* **Extracted material**:
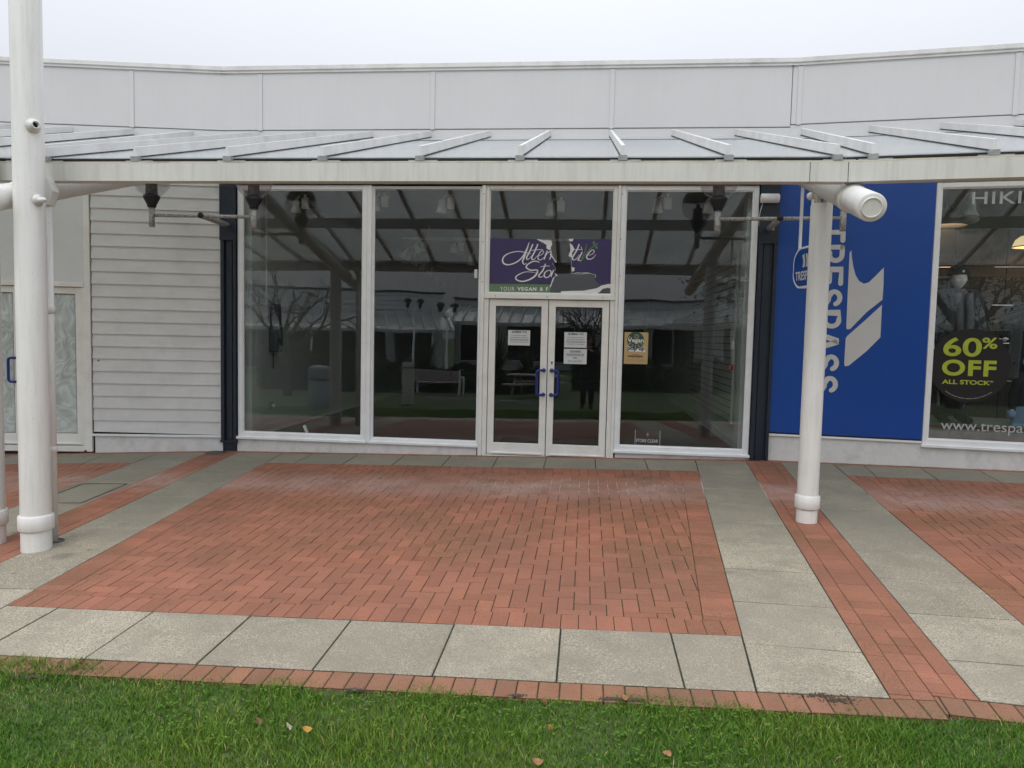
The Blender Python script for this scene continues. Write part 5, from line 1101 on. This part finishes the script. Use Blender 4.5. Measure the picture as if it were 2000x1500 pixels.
==
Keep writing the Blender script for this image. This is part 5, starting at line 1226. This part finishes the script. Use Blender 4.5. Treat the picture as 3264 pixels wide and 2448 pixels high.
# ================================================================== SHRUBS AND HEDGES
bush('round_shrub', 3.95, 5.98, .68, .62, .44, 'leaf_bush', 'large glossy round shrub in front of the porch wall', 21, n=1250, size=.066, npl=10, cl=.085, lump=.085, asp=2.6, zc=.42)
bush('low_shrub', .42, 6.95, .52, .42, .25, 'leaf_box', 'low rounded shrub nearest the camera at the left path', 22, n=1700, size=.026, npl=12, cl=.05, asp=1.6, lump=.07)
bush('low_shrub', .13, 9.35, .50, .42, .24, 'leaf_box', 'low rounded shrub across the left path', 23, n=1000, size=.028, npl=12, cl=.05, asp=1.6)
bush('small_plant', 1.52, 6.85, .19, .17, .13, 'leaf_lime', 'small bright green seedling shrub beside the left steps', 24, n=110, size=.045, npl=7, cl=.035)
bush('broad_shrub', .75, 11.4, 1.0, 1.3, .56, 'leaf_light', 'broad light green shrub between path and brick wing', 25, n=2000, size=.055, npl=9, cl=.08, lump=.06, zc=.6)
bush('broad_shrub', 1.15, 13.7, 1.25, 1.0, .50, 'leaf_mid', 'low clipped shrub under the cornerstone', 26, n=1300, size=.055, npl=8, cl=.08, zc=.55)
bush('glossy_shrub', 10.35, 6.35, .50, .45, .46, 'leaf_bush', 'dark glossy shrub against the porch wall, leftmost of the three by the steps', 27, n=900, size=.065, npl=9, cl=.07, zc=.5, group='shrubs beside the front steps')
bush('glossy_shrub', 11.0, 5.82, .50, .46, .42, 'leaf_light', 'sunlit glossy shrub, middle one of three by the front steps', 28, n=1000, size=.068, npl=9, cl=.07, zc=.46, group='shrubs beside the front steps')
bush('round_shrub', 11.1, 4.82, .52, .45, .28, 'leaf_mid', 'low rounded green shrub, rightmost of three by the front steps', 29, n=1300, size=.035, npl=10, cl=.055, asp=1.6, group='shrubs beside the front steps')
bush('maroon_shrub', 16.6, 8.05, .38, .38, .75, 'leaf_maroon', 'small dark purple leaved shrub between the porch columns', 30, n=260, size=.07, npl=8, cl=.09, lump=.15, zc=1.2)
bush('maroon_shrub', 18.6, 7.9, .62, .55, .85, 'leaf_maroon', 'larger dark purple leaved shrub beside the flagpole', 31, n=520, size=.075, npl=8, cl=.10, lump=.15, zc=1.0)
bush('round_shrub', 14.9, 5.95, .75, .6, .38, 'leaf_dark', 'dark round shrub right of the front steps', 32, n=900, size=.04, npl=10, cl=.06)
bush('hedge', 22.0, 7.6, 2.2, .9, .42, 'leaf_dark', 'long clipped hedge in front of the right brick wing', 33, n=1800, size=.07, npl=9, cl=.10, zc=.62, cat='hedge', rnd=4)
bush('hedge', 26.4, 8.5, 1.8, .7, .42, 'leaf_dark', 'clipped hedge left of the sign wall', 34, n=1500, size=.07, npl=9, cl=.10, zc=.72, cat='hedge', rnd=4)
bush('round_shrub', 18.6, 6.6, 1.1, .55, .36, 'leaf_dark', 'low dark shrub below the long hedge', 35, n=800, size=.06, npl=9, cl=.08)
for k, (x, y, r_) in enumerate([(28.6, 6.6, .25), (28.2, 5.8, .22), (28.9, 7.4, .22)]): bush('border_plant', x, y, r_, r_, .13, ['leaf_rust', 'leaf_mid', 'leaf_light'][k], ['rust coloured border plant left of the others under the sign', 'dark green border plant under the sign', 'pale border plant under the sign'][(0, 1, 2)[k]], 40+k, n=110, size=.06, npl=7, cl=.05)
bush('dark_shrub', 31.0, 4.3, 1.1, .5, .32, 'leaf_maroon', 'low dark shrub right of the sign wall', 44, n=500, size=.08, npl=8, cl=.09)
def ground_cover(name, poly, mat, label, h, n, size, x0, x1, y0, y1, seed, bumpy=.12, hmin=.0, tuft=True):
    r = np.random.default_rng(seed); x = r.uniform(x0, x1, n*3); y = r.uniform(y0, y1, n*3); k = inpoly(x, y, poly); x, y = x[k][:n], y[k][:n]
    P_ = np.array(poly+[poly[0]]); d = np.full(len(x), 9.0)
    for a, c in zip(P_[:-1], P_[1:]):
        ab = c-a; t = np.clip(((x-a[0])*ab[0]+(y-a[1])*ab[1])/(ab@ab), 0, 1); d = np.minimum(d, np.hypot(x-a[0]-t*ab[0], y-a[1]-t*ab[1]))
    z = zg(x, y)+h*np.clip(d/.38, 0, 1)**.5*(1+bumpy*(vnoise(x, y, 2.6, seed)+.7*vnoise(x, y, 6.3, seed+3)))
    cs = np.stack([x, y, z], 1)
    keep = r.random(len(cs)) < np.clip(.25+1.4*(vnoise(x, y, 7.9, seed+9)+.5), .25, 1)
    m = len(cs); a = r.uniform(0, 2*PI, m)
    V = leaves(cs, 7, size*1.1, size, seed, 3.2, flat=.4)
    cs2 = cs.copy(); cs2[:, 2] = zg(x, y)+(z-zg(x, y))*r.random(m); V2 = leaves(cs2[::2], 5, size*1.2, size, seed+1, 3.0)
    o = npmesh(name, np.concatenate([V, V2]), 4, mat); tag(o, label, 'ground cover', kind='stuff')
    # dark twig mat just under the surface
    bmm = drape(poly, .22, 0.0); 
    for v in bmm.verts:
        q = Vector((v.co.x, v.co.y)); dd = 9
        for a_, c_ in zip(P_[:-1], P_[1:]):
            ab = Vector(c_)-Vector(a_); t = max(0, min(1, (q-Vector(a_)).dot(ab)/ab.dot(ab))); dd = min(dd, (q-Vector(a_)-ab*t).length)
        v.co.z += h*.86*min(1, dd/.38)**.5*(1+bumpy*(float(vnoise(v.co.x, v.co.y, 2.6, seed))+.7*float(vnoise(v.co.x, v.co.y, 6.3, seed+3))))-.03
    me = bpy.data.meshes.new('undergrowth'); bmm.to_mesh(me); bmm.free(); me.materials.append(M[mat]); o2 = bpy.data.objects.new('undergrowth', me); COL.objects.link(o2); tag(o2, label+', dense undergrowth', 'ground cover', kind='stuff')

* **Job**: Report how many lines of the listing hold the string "clipped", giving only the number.

* **Result of this exercise**: 3